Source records
━━━
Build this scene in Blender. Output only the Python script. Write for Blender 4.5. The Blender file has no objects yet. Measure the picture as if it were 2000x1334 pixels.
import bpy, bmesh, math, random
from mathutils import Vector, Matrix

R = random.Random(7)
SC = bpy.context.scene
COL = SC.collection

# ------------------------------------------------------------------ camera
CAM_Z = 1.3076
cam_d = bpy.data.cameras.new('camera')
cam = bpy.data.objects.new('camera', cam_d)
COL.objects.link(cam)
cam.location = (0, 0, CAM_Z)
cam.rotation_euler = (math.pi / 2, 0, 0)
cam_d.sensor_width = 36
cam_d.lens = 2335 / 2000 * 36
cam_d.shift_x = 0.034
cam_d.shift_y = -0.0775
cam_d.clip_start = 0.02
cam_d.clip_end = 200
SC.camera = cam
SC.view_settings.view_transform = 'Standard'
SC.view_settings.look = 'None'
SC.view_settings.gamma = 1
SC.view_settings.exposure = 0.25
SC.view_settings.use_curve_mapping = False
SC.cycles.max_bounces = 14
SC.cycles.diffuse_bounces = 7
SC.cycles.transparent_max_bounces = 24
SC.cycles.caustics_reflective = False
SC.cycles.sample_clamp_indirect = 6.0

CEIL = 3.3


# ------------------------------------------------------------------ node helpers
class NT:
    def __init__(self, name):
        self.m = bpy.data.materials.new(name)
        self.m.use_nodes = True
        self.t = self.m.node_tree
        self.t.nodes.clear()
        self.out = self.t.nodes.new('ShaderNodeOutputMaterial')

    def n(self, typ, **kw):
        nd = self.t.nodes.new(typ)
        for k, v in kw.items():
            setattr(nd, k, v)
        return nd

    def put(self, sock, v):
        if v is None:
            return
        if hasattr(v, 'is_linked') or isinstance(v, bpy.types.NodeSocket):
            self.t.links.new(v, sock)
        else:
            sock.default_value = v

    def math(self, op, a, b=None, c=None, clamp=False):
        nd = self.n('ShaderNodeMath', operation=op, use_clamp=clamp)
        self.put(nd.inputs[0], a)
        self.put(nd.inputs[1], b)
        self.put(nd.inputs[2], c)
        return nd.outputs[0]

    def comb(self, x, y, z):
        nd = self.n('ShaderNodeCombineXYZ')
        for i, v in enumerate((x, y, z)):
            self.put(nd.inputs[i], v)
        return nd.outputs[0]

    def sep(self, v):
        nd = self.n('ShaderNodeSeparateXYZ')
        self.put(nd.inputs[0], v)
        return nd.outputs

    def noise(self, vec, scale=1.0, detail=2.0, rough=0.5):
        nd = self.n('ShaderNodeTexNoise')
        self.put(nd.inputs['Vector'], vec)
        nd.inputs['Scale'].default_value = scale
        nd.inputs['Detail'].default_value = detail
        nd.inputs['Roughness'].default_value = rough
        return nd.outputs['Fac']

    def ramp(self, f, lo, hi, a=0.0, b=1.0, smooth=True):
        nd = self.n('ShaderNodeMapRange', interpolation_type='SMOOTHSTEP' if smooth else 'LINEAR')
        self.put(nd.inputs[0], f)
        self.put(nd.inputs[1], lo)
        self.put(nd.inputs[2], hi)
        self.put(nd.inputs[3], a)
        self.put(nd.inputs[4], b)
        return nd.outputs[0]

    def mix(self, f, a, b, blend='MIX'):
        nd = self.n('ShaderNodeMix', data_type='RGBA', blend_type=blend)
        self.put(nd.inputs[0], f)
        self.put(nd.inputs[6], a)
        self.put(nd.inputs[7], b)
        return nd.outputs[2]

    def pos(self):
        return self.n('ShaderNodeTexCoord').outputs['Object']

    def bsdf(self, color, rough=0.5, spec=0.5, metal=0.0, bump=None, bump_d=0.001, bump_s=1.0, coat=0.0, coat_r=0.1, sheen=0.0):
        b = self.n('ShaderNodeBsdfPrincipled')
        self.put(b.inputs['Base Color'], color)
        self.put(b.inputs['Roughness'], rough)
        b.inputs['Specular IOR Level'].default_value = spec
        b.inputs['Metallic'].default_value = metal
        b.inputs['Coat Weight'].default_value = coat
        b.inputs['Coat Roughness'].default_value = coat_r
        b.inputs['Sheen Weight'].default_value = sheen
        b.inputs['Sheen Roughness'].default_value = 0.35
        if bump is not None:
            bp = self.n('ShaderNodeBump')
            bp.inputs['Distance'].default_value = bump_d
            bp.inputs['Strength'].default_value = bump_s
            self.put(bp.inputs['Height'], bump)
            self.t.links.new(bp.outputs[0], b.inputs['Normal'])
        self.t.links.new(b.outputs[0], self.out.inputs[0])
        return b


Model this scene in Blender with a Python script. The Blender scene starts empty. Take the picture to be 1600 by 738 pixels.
━━━
> [Set exercise]: Provide an exact reproduction of all the entries shown above.

> [Exercise solution]:
Build this scene in Blender. Output only the Python script. Write for Blender 4.5. The Blender file has no objects yet. Measure the picture as if it were 2000x1334 pixels.
import bpy, bmesh, math, random
from mathutils import Vector, Matrix

R = random.Random(7)
SC = bpy.context.scene
COL = SC.collection

# ------------------------------------------------------------------ camera
CAM_Z = 1.3076
cam_d = bpy.data.cameras.new('camera')
cam = bpy.data.objects.new('camera', cam_d)
COL.objects.link(cam)
cam.location = (0, 0, CAM_Z)
cam.rotation_euler = (math.pi / 2, 0, 0)
cam_d.sensor_width = 36
cam_d.lens = 2335 / 2000 * 36
cam_d.shift_x = 0.034
cam_d.shift_y = -0.0775
cam_d.clip_start = 0.02
cam_d.clip_end = 200
SC.camera = cam
SC.view_settings.view_transform = 'Standard'
SC.view_settings.look = 'None'
SC.view_settings.gamma = 1
SC.view_settings.exposure = 0.25
SC.view_settings.use_curve_mapping = False
SC.cycles.max_bounces = 14
SC.cycles.diffuse_bounces = 7
SC.cycles.transparent_max_bounces = 24
SC.cycles.caustics_reflective = False
SC.cycles.sample_clamp_indirect = 6.0

CEIL = 3.3


# ------------------------------------------------------------------ node helpers
class NT:
    def __init__(self, name):
        self.m = bpy.data.materials.new(name)
        self.m.use_nodes = True
        self.t = self.m.node_tree
        self.t.nodes.clear()
        self.out = self.t.nodes.new('ShaderNodeOutputMaterial')

    def n(self, typ, **kw):
        nd = self.t.nodes.new(typ)
        for k, v in kw.items():
            setattr(nd, k, v)
        return nd

    def put(self, sock, v):
        if v is None:
            return
        if hasattr(v, 'is_linked') or isinstance(v, bpy.types.NodeSocket):
            self.t.links.new(v, sock)
        else:
            sock.default_value = v

    def math(self, op, a, b=None, c=None, clamp=False):
        nd = self.n('ShaderNodeMath', operation=op, use_clamp=clamp)
        self.put(nd.inputs[0], a)
        self.put(nd.inputs[1], b)
        self.put(nd.inputs[2], c)
        return nd.outputs[0]

    def comb(self, x, y, z):
        nd = self.n('ShaderNodeCombineXYZ')
        for i, v in enumerate((x, y, z)):
            self.put(nd.inputs[i], v)
        return nd.outputs[0]

    def sep(self, v):
        nd = self.n('ShaderNodeSeparateXYZ')
        self.put(nd.inputs[0], v)
        return nd.outputs

    def noise(self, vec, scale=1.0, detail=2.0, rough=0.5):
        nd = self.n('ShaderNodeTexNoise')
        self.put(nd.inputs['Vector'], vec)
        nd.inputs['Scale'].default_value = scale
        nd.inputs['Detail'].default_value = detail
        nd.inputs['Roughness'].default_value = rough
        return nd.outputs['Fac']

    def ramp(self, f, lo, hi, a=0.0, b=1.0, smooth=True):
        nd = self.n('ShaderNodeMapRange', interpolation_type='SMOOTHSTEP' if smooth else 'LINEAR')
        self.put(nd.inputs[0], f)
        self.put(nd.inputs[1], lo)
        self.put(nd.inputs[2], hi)
        self.put(nd.inputs[3], a)
        self.put(nd.inputs[4], b)
        return nd.outputs[0]

    def mix(self, f, a, b, blend='MIX'):
        nd = self.n('ShaderNodeMix', data_type='RGBA', blend_type=blend)
        self.put(nd.inputs[0], f)
        self.put(nd.inputs[6], a)
        self.put(nd.inputs[7], b)
        return nd.outputs[2]

    def pos(self):
        return self.n('ShaderNodeTexCoord').outputs['Object']

    def bsdf(self, color, rough=0.5, spec=0.5, metal=0.0, bump=None, bump_d=0.001, bump_s=1.0, coat=0.0, coat_r=0.1, sheen=0.0):
        b = self.n('ShaderNodeBsdfPrincipled')
        self.put(b.inputs['Base Color'], color)
        self.put(b.inputs['Roughness'], rough)
        b.inputs['Specular IOR Level'].default_value = spec
        b.inputs['Metallic'].default_value = metal
        b.inputs['Coat Weight'].default_value = coat
        b.inputs['Coat Roughness'].default_value = coat_r
        b.inputs['Sheen Weight'].default_value = sheen
        b.inputs['Sheen Roughness'].default_value = 0.35
        if bump is not None:
            bp = self.n('ShaderNodeBump')
            bp.inputs['Distance'].default_value = bump_d
            bp.inputs['Strength'].default_value = bump_s
            self.put(bp.inputs['Height'], bump)
            self.t.links.new(bp.outputs[0], b.inputs['Normal'])
        self.t.links.new(b.outputs[0], self.out.inputs[0])
        return b


Model this scene in Blender with a Python script. The Blender scene starts empty. Take the picture to be 1600 by 738 pixels.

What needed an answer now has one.